##### PROVIDED ENTRIES #####

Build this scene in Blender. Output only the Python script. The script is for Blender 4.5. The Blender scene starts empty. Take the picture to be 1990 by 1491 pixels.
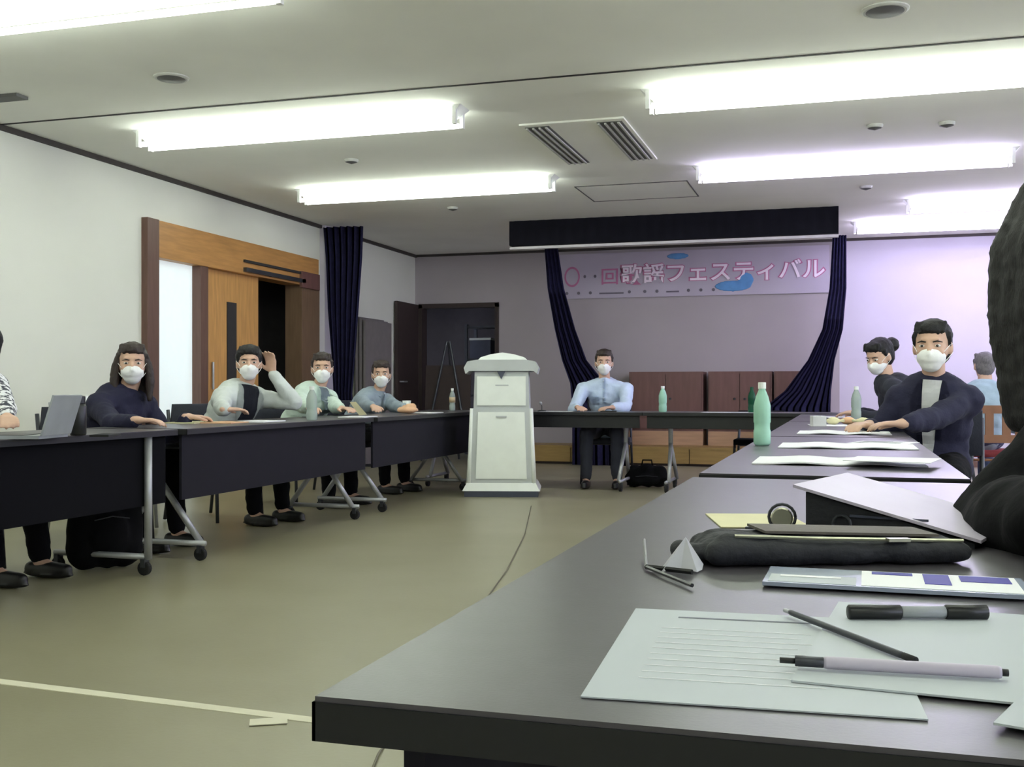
import bpy, bmesh, math, random
from mathutils import Vector, Matrix, noise
from mathutils.bvhtree import BVHTree
random.seed(7)
PI = math.pi
C = bpy.context.scene.collection
SC = bpy.context.scene

# ------------------------------------------------------------------ camera, world, exposure
FPX, CX, HY, CAMZ = 2125.0, 995.0, 757.0, 0.90          # focal length in pixels of the 1990x1491 frame, horizon row, lens height
YAW = math.atan(645.0/FPX)
FW = Vector((-math.sin(YAW), math.cos(YAW), 0)); RT = Vector((math.cos(YAW), math.sin(YAW), 0))
cam = bpy.data.objects.new('camera', bpy.data.cameras.new('camera')); C.objects.link(cam)
cam.location = (0, 0, CAMZ)
cam.rotation_euler = (PI/2, 0, YAW)
cam.data.sensor_width = 36.0; cam.data.lens = FPX/1990*36.0
cam.data.shift_y = (HY-745.5)/1990
cam.data.clip_start = 0.02
SC.camera = cam
w = bpy.data.worlds.new('world'); SC.world = w; w.use_nodes = True
w.node_tree.nodes['Background'].inputs[0].default_value = (0.75, 0.8, 1.0, 1)
w.node_tree.nodes['Background'].inputs[1].default_value = 3.2
SC.view_settings.view_transform = 'Standard'; SC.view_settings.look = 'None'
SC.view_settings.gamma = 1.0; SC.view_settings.use_curve_mapping = False
SC.view_settings.exposure = 0.93
TUBE_WARM, TUBE_COOL = 12.0, 13.0                      # strength of the ceiling tubes

def on_z(px, py, z):
    s = (py-HY)/(CAMZ-z); d = FPX/s; l = (px-CX)/s
    p = FW*d + RT*l
    return Vector((p.x, p.y, z))
def ray(px): return FW*FPX + RT*(px-CX)
def on_x(px, py, X):
    r = ray(px); t = X/r.x
    return Vector((X, r.y*t, CAMZ-(py-HY)*t))
def on_y(px, py, Y):
    r = ray(px); t = Y/r.y
    return Vector((r.x*t, Y, CAMZ-(py-HY)*t))

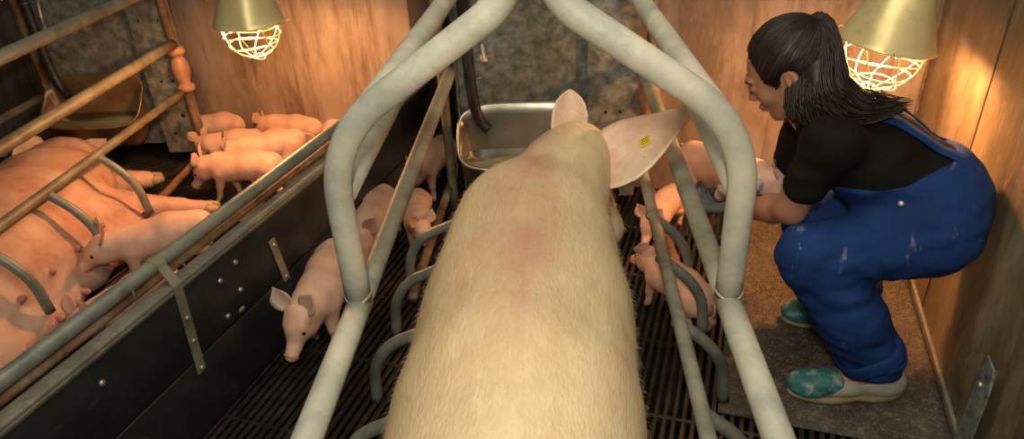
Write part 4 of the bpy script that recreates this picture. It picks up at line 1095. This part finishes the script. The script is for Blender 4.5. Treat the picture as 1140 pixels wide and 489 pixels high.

#####

YOUR TASK: Copy the listing in full and without alteration, omitting every picture.

TASK SOLUTION:
Build this scene in Blender. Output only the Python script. The script is for Blender 4.5. The Blender scene starts empty. Take the picture to be 1990 by 1491 pixels.
import bpy, bmesh, math, random
from mathutils import Vector, Matrix, noise
from mathutils.bvhtree import BVHTree
random.seed(7)
PI = math.pi
C = bpy.context.scene.collection
SC = bpy.context.scene

# ------------------------------------------------------------------ camera, world, exposure
FPX, CX, HY, CAMZ = 2125.0, 995.0, 757.0, 0.90          # focal length in pixels of the 1990x1491 frame, horizon row, lens height
YAW = math.atan(645.0/FPX)
FW = Vector((-math.sin(YAW), math.cos(YAW), 0)); RT = Vector((math.cos(YAW), math.sin(YAW), 0))
cam = bpy.data.objects.new('camera', bpy.data.cameras.new('camera')); C.objects.link(cam)
cam.location = (0, 0, CAMZ)
cam.rotation_euler = (PI/2, 0, YAW)
cam.data.sensor_width = 36.0; cam.data.lens = FPX/1990*36.0
cam.data.shift_y = (HY-745.5)/1990
cam.data.clip_start = 0.02
SC.camera = cam
w = bpy.data.worlds.new('world'); SC.world = w; w.use_nodes = True
w.node_tree.nodes['Background'].inputs[0].default_value = (0.75, 0.8, 1.0, 1)
w.node_tree.nodes['Background'].inputs[1].default_value = 3.2
SC.view_settings.view_transform = 'Standard'; SC.view_settings.look = 'None'
SC.view_settings.gamma = 1.0; SC.view_settings.use_curve_mapping = False
SC.view_settings.exposure = 0.93
TUBE_WARM, TUBE_COOL = 12.0, 13.0                      # strength of the ceiling tubes

def on_z(px, py, z):
    s = (py-HY)/(CAMZ-z); d = FPX/s; l = (px-CX)/s
    p = FW*d + RT*l
    return Vector((p.x, p.y, z))
def ray(px): return FW*FPX + RT*(px-CX)
def on_x(px, py, X):
    r = ray(px); t = X/r.x
    return Vector((X, r.y*t, CAMZ-(py-HY)*t))
def on_y(px, py, Y):
    r = ray(px); t = Y/r.y
    return Vector((r.x*t, Y, CAMZ-(py-HY)*t))

Write part 4 of the bpy script that recreates this picture. It picks up at line 1095. This part finishes the script. The script is for Blender 4.5. Treat the picture as 1140 pixels wide and 489 pixels high.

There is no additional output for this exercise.